> Short problem: Reproduce, please, only the lines from the first line below to the line containing "-1.0, -0.74)).to_track_quat('-Z', 'Y').to_euler()", inclusive.

+++ Information supplied

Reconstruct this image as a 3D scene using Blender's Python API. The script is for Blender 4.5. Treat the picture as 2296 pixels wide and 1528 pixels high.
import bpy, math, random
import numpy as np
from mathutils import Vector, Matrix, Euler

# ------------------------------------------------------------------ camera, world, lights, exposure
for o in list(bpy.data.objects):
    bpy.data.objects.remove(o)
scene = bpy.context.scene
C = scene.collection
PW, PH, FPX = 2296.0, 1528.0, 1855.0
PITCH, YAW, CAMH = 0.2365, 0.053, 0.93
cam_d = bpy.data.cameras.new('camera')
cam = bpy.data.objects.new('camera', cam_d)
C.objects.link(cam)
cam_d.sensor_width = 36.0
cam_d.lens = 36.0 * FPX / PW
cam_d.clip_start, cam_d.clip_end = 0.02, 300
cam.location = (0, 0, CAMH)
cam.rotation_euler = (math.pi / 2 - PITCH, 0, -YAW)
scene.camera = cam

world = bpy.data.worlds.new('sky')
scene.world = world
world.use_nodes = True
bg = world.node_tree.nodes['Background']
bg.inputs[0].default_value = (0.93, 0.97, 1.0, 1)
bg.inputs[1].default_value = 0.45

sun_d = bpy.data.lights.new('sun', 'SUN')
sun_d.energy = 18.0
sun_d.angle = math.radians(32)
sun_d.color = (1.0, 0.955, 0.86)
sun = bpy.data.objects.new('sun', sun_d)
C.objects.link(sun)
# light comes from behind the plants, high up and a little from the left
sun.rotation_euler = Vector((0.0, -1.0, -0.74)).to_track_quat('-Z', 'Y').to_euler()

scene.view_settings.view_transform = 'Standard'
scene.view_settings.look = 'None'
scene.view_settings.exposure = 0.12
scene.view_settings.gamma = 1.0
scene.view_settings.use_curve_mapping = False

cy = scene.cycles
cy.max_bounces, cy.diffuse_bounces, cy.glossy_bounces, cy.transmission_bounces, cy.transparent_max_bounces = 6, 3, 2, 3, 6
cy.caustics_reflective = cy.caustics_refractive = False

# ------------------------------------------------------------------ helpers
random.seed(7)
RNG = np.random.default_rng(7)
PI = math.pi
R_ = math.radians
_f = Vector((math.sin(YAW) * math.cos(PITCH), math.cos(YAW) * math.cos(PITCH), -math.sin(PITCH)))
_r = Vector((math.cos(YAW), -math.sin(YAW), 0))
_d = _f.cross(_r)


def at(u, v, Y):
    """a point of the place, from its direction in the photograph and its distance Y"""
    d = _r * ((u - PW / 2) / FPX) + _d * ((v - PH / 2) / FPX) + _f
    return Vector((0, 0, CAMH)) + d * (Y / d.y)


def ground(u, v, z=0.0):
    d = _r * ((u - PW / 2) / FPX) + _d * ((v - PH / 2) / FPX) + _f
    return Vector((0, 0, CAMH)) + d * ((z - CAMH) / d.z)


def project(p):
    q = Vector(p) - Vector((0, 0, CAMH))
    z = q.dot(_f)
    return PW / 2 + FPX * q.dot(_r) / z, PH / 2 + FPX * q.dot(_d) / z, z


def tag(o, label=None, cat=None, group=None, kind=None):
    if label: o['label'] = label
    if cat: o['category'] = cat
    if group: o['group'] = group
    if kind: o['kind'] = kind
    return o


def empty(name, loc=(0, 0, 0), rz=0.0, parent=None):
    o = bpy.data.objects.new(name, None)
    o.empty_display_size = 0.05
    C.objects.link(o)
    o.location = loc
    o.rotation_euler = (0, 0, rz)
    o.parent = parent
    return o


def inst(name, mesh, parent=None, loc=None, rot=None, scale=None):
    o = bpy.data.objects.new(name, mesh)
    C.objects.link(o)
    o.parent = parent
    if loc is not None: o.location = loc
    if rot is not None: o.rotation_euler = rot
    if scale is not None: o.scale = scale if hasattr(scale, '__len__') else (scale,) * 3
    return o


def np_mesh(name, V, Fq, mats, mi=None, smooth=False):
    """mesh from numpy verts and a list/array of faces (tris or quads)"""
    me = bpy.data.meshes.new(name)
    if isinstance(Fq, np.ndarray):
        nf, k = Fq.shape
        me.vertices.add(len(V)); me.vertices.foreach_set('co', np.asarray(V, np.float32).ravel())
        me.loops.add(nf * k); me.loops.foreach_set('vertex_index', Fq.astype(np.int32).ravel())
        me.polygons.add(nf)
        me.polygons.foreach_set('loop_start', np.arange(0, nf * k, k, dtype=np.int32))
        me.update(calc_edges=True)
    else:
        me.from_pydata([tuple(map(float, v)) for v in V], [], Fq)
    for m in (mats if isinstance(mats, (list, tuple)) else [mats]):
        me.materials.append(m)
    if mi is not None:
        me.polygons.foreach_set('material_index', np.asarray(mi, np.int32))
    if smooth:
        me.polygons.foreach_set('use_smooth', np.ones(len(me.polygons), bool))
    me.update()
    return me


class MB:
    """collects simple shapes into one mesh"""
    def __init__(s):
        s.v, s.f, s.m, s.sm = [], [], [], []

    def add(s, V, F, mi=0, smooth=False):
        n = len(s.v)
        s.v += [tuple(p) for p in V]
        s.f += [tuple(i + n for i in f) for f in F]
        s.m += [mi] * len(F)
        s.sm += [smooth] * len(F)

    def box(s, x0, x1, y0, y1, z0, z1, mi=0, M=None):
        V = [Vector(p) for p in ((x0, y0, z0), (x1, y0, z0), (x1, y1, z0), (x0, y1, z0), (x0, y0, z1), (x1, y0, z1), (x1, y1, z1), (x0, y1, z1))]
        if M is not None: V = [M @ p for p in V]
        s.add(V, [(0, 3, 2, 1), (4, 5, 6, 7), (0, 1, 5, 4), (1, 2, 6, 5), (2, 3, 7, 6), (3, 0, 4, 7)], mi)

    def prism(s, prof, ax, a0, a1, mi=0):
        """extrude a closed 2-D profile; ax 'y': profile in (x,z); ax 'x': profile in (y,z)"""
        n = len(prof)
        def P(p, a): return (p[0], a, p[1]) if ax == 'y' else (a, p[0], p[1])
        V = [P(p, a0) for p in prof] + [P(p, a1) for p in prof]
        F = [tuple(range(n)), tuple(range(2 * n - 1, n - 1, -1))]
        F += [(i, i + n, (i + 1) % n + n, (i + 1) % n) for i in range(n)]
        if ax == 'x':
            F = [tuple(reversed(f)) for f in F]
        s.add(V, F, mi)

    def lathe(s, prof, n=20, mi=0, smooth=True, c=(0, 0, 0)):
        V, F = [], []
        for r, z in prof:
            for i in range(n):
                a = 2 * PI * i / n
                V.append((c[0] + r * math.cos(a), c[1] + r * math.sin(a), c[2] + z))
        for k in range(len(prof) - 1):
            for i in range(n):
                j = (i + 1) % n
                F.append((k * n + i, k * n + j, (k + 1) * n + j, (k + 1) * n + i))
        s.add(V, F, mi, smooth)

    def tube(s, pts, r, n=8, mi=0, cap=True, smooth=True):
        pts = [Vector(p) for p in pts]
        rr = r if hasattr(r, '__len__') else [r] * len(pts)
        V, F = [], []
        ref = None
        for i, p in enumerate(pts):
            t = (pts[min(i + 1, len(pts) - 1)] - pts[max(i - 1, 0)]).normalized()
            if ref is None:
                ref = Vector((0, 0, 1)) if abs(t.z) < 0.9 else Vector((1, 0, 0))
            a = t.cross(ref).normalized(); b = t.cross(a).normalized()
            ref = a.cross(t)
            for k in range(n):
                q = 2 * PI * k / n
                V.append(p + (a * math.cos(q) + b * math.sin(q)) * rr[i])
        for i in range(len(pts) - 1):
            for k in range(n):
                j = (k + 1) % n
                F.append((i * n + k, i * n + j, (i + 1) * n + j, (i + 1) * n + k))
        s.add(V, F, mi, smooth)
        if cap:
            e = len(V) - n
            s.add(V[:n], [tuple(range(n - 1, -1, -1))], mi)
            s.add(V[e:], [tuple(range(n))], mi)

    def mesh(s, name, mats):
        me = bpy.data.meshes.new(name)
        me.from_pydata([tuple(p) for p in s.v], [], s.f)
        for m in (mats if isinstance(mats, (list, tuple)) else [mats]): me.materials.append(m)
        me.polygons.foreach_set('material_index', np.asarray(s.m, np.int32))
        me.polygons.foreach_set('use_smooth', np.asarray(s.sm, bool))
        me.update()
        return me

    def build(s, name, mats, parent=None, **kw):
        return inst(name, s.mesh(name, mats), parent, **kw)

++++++

> Expected answer:
Reconstruct this image as a 3D scene using Blender's Python API. The script is for Blender 4.5. Treat the picture as 2296 pixels wide and 1528 pixels high.
import bpy, math, random
import numpy as np
from mathutils import Vector, Matrix, Euler

# ------------------------------------------------------------------ camera, world, lights, exposure
for o in list(bpy.data.objects):
    bpy.data.objects.remove(o)
scene = bpy.context.scene
C = scene.collection
PW, PH, FPX = 2296.0, 1528.0, 1855.0
PITCH, YAW, CAMH = 0.2365, 0.053, 0.93
cam_d = bpy.data.cameras.new('camera')
cam = bpy.data.objects.new('camera', cam_d)
C.objects.link(cam)
cam_d.sensor_width = 36.0
cam_d.lens = 36.0 * FPX / PW
cam_d.clip_start, cam_d.clip_end = 0.02, 300
cam.location = (0, 0, CAMH)
cam.rotation_euler = (math.pi / 2 - PITCH, 0, -YAW)
scene.camera = cam

world = bpy.data.worlds.new('sky')
scene.world = world
world.use_nodes = True
bg = world.node_tree.nodes['Background']
bg.inputs[0].default_value = (0.93, 0.97, 1.0, 1)
bg.inputs[1].default_value = 0.45

sun_d = bpy.data.lights.new('sun', 'SUN')
sun_d.energy = 18.0
sun_d.angle = math.radians(32)
sun_d.color = (1.0, 0.955, 0.86)
sun = bpy.data.objects.new('sun', sun_d)
C.objects.link(sun)
# light comes from behind the plants, high up and a little from the left
sun.rotation_euler = Vector((0.0, -1.0, -0.74)).to_track_quat('-Z', 'Y').to_euler()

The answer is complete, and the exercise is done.